TRIBUNNEWS.COM - Pentagon mengumumkan akan mengirim "beberapa ribu" personel AS ke Timur Tengah, hanya sehari setelah Presiden Joe Biden berjanji tidak akan mengirim pasukan tempur ke wilayah tersebut.
Dilansir Associated Press, dalam jumpa pers pada Senin (30/9/2024), juru bicara Pentagon, Sabrina Singh mengatakan, pasukan tersebut dikerahkan untuk meningkatkan keamanan dan membela Israel, jika diperlukan.
Sebelumnya pada Minggu, Biden dengan tegas menjawab "tidak" ketika ditanya wartawan apakah ia berencana untuk mengerahkan pasukan tempur tambahan ke Timur Tengah.
Awalnya Dimaksudkan untuk Rotasi
Selain personel, Pentagon akan menempatkan beberapa skuadron pesawat tempur, melengkapi F-15, F-16, A-10, dan F-22 yang sudah ditempatkan di kawasan tersebut sebelumnya.
Mengutip Fox News, pesawat-pesawat tempur itu awalnya akan dirotasi dan menggantikan skuadron-skuadron yang sudah ditempatkan di sana sebelumnya.
Namun, baik skuadron yang ada saat ini maupun yang baru akan tetap berada di sana, mengingat meningkatnya ketegangan di wilayah tersebut dan kekhawatiran bahwa Iran mungkin akan menanggapi pembunuhan pemimpin Hizbullah oleh Israel minggu lalu di Lebanon.

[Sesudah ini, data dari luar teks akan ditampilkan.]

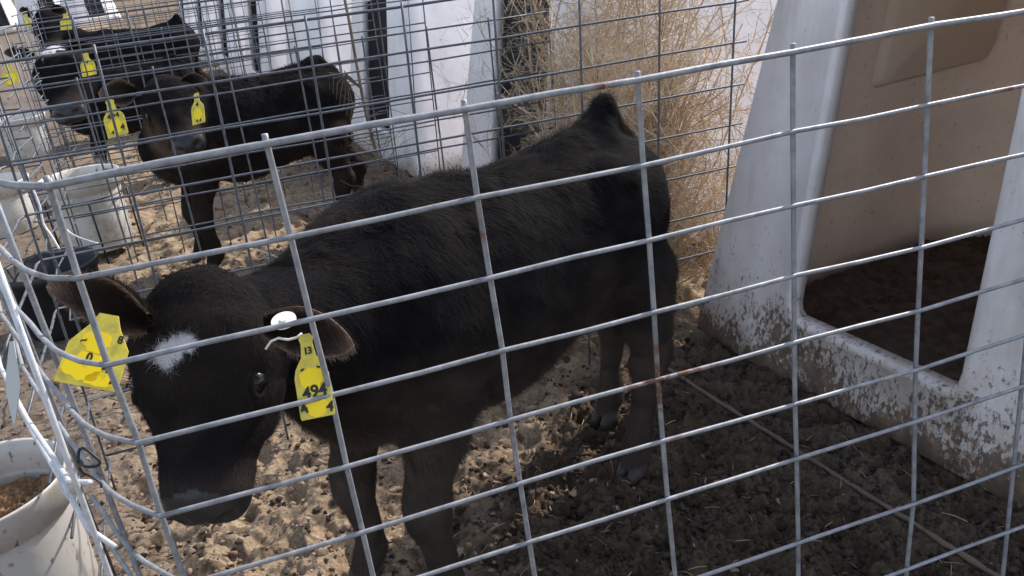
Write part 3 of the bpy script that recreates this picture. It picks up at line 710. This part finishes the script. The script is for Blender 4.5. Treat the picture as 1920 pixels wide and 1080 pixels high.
    for e in ears:
        root_p, tip, opn = loc(e['root']), loc(e['tip']), unit(loc(np.asarray(e['root'])+np.asarray(e['open']))-loc(e['root'])); D_ = tip-root_p; Ln = np.linalg.norm(D_); D_ /= Ln
        opn = unit(opn-D_*(opn@D_)); Wd = np.cross(D_, opn); nu, nv = 26, 17; P = []; Nl = []; Cl = []
        wmax = e['w']/2/scale
        for side_ in (0, 1):
            for a in range(nu):
                u = a/(nu-1); wd = wmax*(math.sin(math.pi*min(1, (u*.93+.07))**.85)**.62 if u < 1 else 0); wd = max(wd, .0012) if u > .97 else wd
                wd = wd*(.78+.22*min(1, u*3))
                for b in range(nv):
                    v = b/(nv-1)*2-1; cup = (1-v*v)*wd*.50*(1-.35*u)
                    p = root_p+D_*(u*Ln-.006)+Wd*v*wd-opn*cup+opn*(-.012*math.sin(u*2.6))*1.0
                    th = .0026*(1-abs(v)**4)*(1-u**6)+.0009
                    p = p+(opn*th if side_ == 0 else -opn*th); P.append(p); Nl.append(opn if side_ == 0 else -opn)
                    if side_ == 0:
                        rim = max(abs(v)**e.get('rim', 7), u**9); cc = A([.014, .0115, .011])*(1-rim)+A([.30, .21, .16])*rim; cc = cc*(.5+.5*u)+A([.030, .019, .014])*u*(1-rim)  # tan ear edge, brightened to paint in the sun's rim light
                    else: cc = A([.014, .012, .012])+A([.02, .015, .011])*abs(v)**4
                    Cl.append(cc)
        P = A(P); Fq = []
        for sd_ in (0, 1):
            o_ = sd_*nu*nv
            for a in range(nu-1):
                for b in range(nv-1):
                    f = [o_+a*nv+b, o_+(a+1)*nv+b, o_+(a+1)*nv+b+1, o_+a*nv+b+1]; Fq.append(f if sd_ else f[::-1])
        for a in range(nu-1):
            for b in (0, nv-1):
                f = [a*nv+b, (a+1)*nv+b, nu*nv+(a+1)*nv+b, nu*nv+a*nv+b]; Fq.append(f if b else f[::-1])
        for b in range(nv-1): f = [(nu-1)*nv+b, (nu-1)*nv+b+1, nu*nv+(nu-1)*nv+b+1, nu*nv+(nu-1)*nv+b]; Fq.append(f)
        Vs.append(P); Fs.append(A(Fq)+off); Cs.append(A(Cl)); Ns.append(A(Nl)); off += len(P)
    nbody = len(V)
    V = np.vstack(Vs); F = np.vstack(Fs); col = np.vstack(Cs); Nn = np.vstack(Ns)
    # nose leather patch by material
    fc = V[F].mean(1); hx = (fc-po)@R/hs; fm = ((hx[:, 0] > .256+.30*np.abs(hx[:, 1])) & (hx[:, 2] > -.095) & (np.abs(hx[:, 1]) < .06)).astype(int)
    body = mesh_np('body', V, np.ascontiguousarray(F), [M_SKIN, M_NOSE], root, True, colors=col, fmat=fm)
    # hair: thin tapered blades following the coat
    tri = F[:, [0, 1, 2]]; tri2 = F[:, [0, 2, 3]]; T = np.vstack([tri, tri2]); ar = np.linalg.norm(np.cross(V[T[:, 1]]-V[T[:, 0]], V[T[:, 2]]-V[T[:, 0]]), axis=1); ar = ar+1e-12
    cfx = np.vstack([fc, fc]); hxx = (cfx-po)@R/hs; hf = (hxx[:, 0] > -.05) & (hxx[:, 0] < .33) & (np.abs(hxx[:, 1]) < .12) & (np.abs(hxx[:, 2]+.06) < .12)
    nosef = (hxx[:, 0] > .256+.30*np.abs(hxx[:, 1])) & (hxx[:, 0] < .36) & (np.abs(hxx[:, 1]) < .07) & (np.abs(hxx[:, 2]+.06) < .10)
    hoofz = cfx[:, 2] < .05; ar = ar*np.where(hf, 2.2, 1.)*np.where(nosef | hoofz, 0., 1.)
    ch = RNG.choice(len(T), nhair, p=ar/ar.sum()); bc = RNG.dirichlet((1, 1, 1), nhair); tv = T[ch]
    Pp = (V[tv]*bc[..., None]).sum(1); Np = (Nn[tv]*bc[..., None]).sum(1); Np /= np.linalg.norm(Np, axis=1, keepdims=True)+1e-9; Cp = (col[tv]*bc[..., None]).sum(1)
    hx = (Pp-po)@R/hs; inh = (hx[:, 0] > -.03) & (hx[:, 0] < .33) & (np.abs(hx[:, 1]) < .13) & (np.abs(hx[:, 2]+.06) < .13)
    ear = tv[:, 0] >= nbody
    comb = np.tile(A([-.55, 0, -.75]), (nhair, 1)); comb[:, 1] += np.sign(Pp[:, 1])*.25
    legm = Pp[:, 2] < .42; comb[legm] = A([-.1, 0, -1.])
    comb[inh] = (-X*.5)[None]+0*comb[inh]; star_c = po+(X*.085+Zh*.0)*hs; sw = Pp-star_c; swn = sw/(np.linalg.norm(sw, axis=1, keepdims=True)+1e-6)
    hb = inh & (hx[:, 2] > -.06); comb[hb] = swn[hb]*.6+.5*RNG.normal(size=(int(hb.sum()), 3))*(np.linalg.norm(sw[hb], axis=1, keepdims=True) < .05); fl = inh & (hx[:, 0] > .13); comb[fl] = X[None]*.8+0*comb[fl]
    comb = comb+.45*np.stack([vnoise3(Pp*11, 21), vnoise3(Pp*11, 22), vnoise3(Pp*11, 23)], -1)+(.40+.5*np.clip((Np[:, 2:]-.3)*1.5, 0, 1)*(~inh)[:, None])*np.stack([vnoise3(Pp*42, 24), vnoise3(Pp*42, 25), vnoise3(Pp*42, 26)], -1)+.22*RNG.normal(size=(nhair, 3))
    comb = comb-Np*(comb*Np).sum(1, keepdims=True); comb /= np.linalg.norm(comb, axis=1, keepdims=True)+1e-9
    Ln = np.where(inh, .010, .017)*(1+.35*RNG.normal(size=nhair)).clip(.35, 2); rough_top = np.clip((Np[:, 2]-.3)*1.5, 0, 1)*(~inh); Ln = Ln*(1+.15*rough_top)
    Ln = np.where(hb & (hx[:, 0] < .06), Ln*1.15, Ln); Ln = Ln*(1+.45*vnoise3(Pp*26, 31))*(1+.5*rough_top*np.clip(vnoise3(Pp*15, 32)*2, 0, 1)); Ln = np.where(inh & (hx[:, 0] > .2), Ln*.45, Ln); Ln = np.where(Cp.max(1) > .25, Ln*.6, Ln); Ln = np.where(legm, Ln*.72, Ln); belly = (Pp[:, 2] < .48) & (Pp[:, 2] > .36) & (Np[:, 2] < 0); Ln = np.where(belly | (np.linalg.norm(Pp-A([.36, 0, .46]), axis=1) < .13), Ln*1.7, Ln)
    Ln = np.where(ear, .009*(1+.4*RNG.uniform(-1, 1, nhair)), Ln)
    lift = np.where(ear, .5, .18+.14*rough_top+.25*belly)+.12*RNG.uniform(-1, 1, nhair)
    Pl = np.linalg.norm(Pp-A([-.40, ty, .43]), axis=1) < .06; Ln = np.where(Pl, .03, Ln)
    side_v = np.cross(comb, Np); wv = (hair_w/scale)*(.7+.6*RNG.uniform(0, 1, nhair))
    d1 = comb*np.cos(lift)[:, None]+Np*np.sin(lift)[:, None]; p0a = Pp-side_v*wv[:, None]*.5-Np*.0008; p0b = Pp+side_v*wv[:, None]*.5-Np*.0008
    pm = Pp+d1*Ln[:, None]*.55; pma = pm-side_v*wv[:, None]*.36; pmb = pm+side_v*wv[:, None]*.36; pt = pm+unitrows(d1+comb*.5)*Ln[:, None]*.5-A([0, 0, .0006])
    HV = np.stack([p0a, p0b, pmb, pma, pt], 1).reshape(-1, 3); b_ = np.arange(nhair)[:, None]*5
    HF = np.vstack([b_+A([0, 1, 2]), b_+A([0, 2, 3]), b_+A([3, 2, 4])])
    tipc = Cp*(1.0+.3*RNG.uniform(0, 1, (nhair, 1)))+A([.004, .003, .0022])*RNG.uniform(0, 1, (nhair, 1))**3
    # some tips paler at random, more of them where the coat faces up
    bl = (RNG.uniform(0, 1, nhair) < .06+.10*rough_top)[:, None]*A([.040, .030, .022]); tipc = tipc+bl*(Cp.max(1, keepdims=True) < .2)
    HC = np.stack([Cp, Cp, Cp*.9+tipc*.1, Cp*.9+tipc*.1, tipc], 1).reshape(-1, 3)
    coat = mesh_np('coat', HV, np.ascontiguousarray(HF), [M_FUR], root, True, colors=HC)
    # eyes
    for y in (-1, 1):
        mb = MB(); ce = hp(.128, .0700*y, -.038); prof = [(math.sin(a)*.0165*hs, -math.cos(a)*.0165*hs) for a in np.linspace(0, math.pi, 12)]
        mb.lathe(prof, 20, ce); mb.build('eye', M_EYE, root)
        # eyelid fold and lashes
        mb = MB(); arc = [hp(.128+.0195*math.cos(a), (.0760-.0052*math.sin(a))*y, -.0320+.0082*math.sin(a)) for a in np.linspace(0, 2*math.pi, 25)]
        mb.tube(arc, .0046*hs, 8)
        for a in np.linspace(.4, math.pi-.4, 14):
            q = hp(.128+.019*math.cos(a), (.0800-.0062*math.sin(a))*y, -.0250+.0105*math.sin(a)); mb.tube([q, q+(Yh*y*.006+Zh*.006+X*.005*math.cos(a))*hs, q+(Yh*y*.010+Zh*.007+X*.009*math.cos(a))*hs], [.0005, .0004, .0002], 3)
        mb.build('eyelid', M_LID, root)
    # hooves
    for q, ang_ in ((hl_[-1], 0), (hr_[-1], 0), (fl_[-1], 0), (fr_[-1], 0)):
        mb = MB()
        for t in (-1, 1):
            x0, y0 = q[0], q[1]+t*.0165; ring = []
            lv = [(.0, .020, .032, .012), (.018, .019, .029, .008), (.040, .016, .024, .0)]; V0 = []
            for z, ry, rx, fx in lv:
                for i in range(14): a = 2*math.pi*i/14; V0.append((x0+fx+rx*math.cos(a)*(1.12 if math.cos(a) > 0 else .9), y0+ry*.9*math.sin(a), z))
            F0 = [(l*14+i, l*14+(i+1) % 14, (l+1)*14+(i+1) % 14, (l+1)*14+i) for l in range(2) for i in range(14)]+[tuple(range(14))[::-1], tuple(range(28, 42))]
            mb.add(V0, F0)
        mb.build('hoof', M_HOOF, root)
    return root, loc, hp
def unitrows(a): return a/(np.linalg.norm(a, axis=1, keepdims=True)+1e-9)
M_LID, _, _ = material('eyelid_skin', (.010, .010, .012), .9, 0, .08)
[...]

Sabrina Singh mengatakan Menteri Pertahanan Lloyd Austin telah meningkatkan kesiapan pasukan AS untuk dikerahkan dan menanggapi berbagai kemungkinan.
"DOD (Departemen Pertahanan) mempertahankan kemampuan pertahanan udara yang kuat dan terpadu di seluruh Timur Tengah, memastikan perlindungan pasukan AS yang beroperasi di wilayah tersebut," ujarnya.
Sementara itu, beberapa ribu personel tambahan tersebut bukanlah pasukan tempur, melainkan kru pemeliharaan.
Mereka akan membantu misi pertahanan udara dan pengisian bahan bakar.
Pasukan tambahan tersebut akan meningkatkan jumlah total personel AS di wilayah tersebut hingga mencapai 43.000.
Baca juga: Serangan Israel Targetkan Sekutunya, Iran Tegaskan Tak Akan Kerahkan Pasukan ke Lebanon atau Gaza
Austin mengumumkan pada hari Minggu akan memperpanjang sementara gugus tugas kapal induk USS Abraham Lincoln dan sayap udaranya di wilayah tersebut.
Seorang pejabat AS mengatakan perpanjangan tersebut akan berlangsung selama sekitar satu bulan.